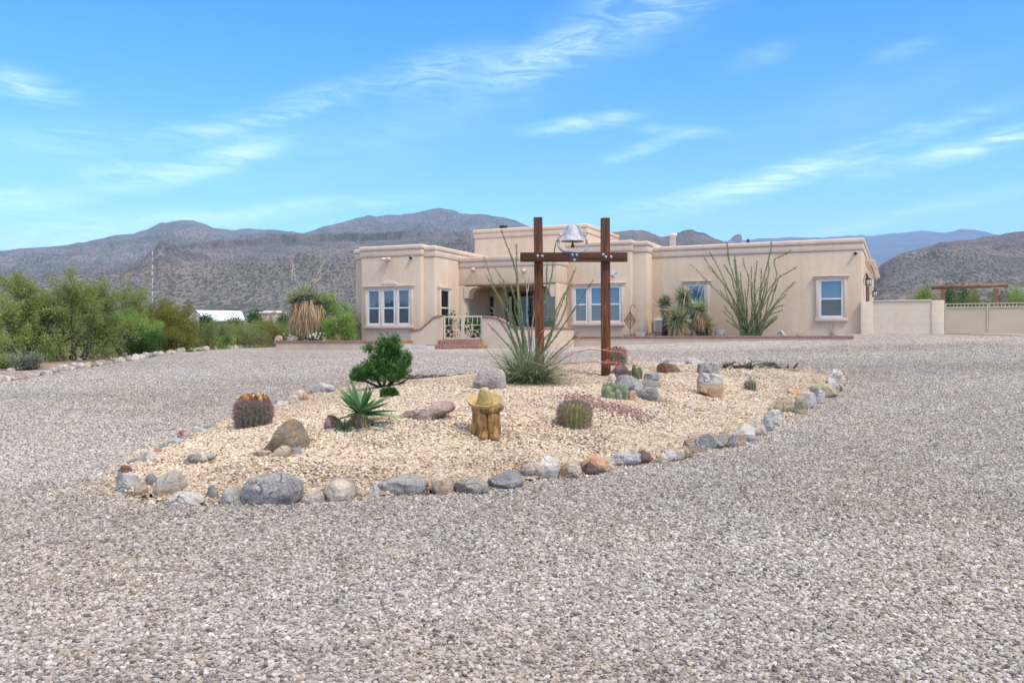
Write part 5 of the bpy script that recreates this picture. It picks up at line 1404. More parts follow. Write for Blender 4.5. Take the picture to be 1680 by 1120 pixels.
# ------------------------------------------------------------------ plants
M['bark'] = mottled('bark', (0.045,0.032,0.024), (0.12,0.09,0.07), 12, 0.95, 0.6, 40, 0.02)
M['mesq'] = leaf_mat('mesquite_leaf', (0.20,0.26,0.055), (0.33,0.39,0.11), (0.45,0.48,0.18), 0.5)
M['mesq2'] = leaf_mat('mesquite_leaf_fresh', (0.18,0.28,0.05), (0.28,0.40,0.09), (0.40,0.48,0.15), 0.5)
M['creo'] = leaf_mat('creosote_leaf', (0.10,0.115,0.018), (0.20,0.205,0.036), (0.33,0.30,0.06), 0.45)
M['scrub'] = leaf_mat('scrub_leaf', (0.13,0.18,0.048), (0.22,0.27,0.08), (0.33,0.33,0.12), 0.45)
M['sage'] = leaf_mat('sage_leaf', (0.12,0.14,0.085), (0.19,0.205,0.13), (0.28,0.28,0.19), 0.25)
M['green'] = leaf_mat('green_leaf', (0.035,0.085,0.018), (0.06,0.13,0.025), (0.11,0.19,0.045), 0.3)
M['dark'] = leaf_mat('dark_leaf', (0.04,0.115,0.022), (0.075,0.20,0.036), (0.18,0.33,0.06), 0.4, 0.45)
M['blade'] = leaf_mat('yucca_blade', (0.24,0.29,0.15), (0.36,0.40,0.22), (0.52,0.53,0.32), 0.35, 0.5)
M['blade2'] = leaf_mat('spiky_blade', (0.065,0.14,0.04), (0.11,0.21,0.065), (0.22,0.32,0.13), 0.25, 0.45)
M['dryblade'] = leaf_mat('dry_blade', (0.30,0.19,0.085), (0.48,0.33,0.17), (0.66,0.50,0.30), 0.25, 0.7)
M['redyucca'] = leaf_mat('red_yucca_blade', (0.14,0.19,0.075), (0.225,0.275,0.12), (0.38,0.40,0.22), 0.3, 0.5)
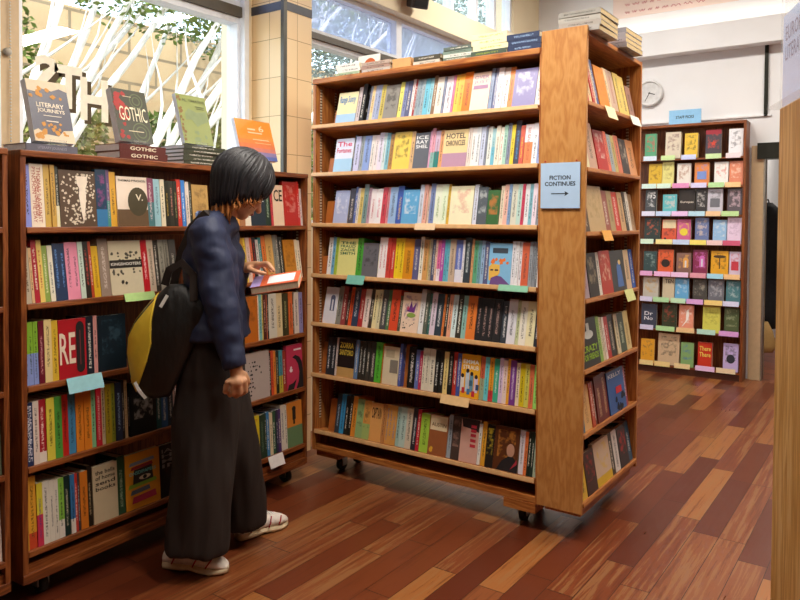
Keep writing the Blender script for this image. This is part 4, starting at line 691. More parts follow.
————
STATED PROBLEM: Repeat the listing above up to and including the line with "(0.38,0.40,0.22), 0.3, 0.5)", starting from its first line. Drop any pictures.

SOLVED PROBLEM:
Write part 5 of the bpy script that recreates this picture. It picks up at line 1404. More parts follow. Write for Blender 4.5. Take the picture to be 1680 by 1120 pixels.
# ------------------------------------------------------------------ plants
M['bark'] = mottled('bark', (0.045,0.032,0.024), (0.12,0.09,0.07), 12, 0.95, 0.6, 40, 0.02)
M['mesq'] = leaf_mat('mesquite_leaf', (0.20,0.26,0.055), (0.33,0.39,0.11), (0.45,0.48,0.18), 0.5)
M['mesq2'] = leaf_mat('mesquite_leaf_fresh', (0.18,0.28,0.05), (0.28,0.40,0.09), (0.40,0.48,0.15), 0.5)
M['creo'] = leaf_mat('creosote_leaf', (0.10,0.115,0.018), (0.20,0.205,0.036), (0.33,0.30,0.06), 0.45)
M['scrub'] = leaf_mat('scrub_leaf', (0.13,0.18,0.048), (0.22,0.27,0.08), (0.33,0.33,0.12), 0.45)
M['sage'] = leaf_mat('sage_leaf', (0.12,0.14,0.085), (0.19,0.205,0.13), (0.28,0.28,0.19), 0.25)
M['green'] = leaf_mat('green_leaf', (0.035,0.085,0.018), (0.06,0.13,0.025), (0.11,0.19,0.045), 0.3)
M['dark'] = leaf_mat('dark_leaf', (0.04,0.115,0.022), (0.075,0.20,0.036), (0.18,0.33,0.06), 0.4, 0.45)
M['blade'] = leaf_mat('yucca_blade', (0.24,0.29,0.15), (0.36,0.40,0.22), (0.52,0.53,0.32), 0.35, 0.5)
M['blade2'] = leaf_mat('spiky_blade', (0.065,0.14,0.04), (0.11,0.21,0.065), (0.22,0.32,0.13), 0.25, 0.45)
M['dryblade'] = leaf_mat('dry_blade', (0.30,0.19,0.085), (0.48,0.33,0.17), (0.66,0.50,0.30), 0.25, 0.7)
M['redyucca'] = leaf_mat('red_yucca_blade', (0.14,0.19,0.075), (0.225,0.275,0.12), (0.38,0.40,0.22), 0.3, 0.5)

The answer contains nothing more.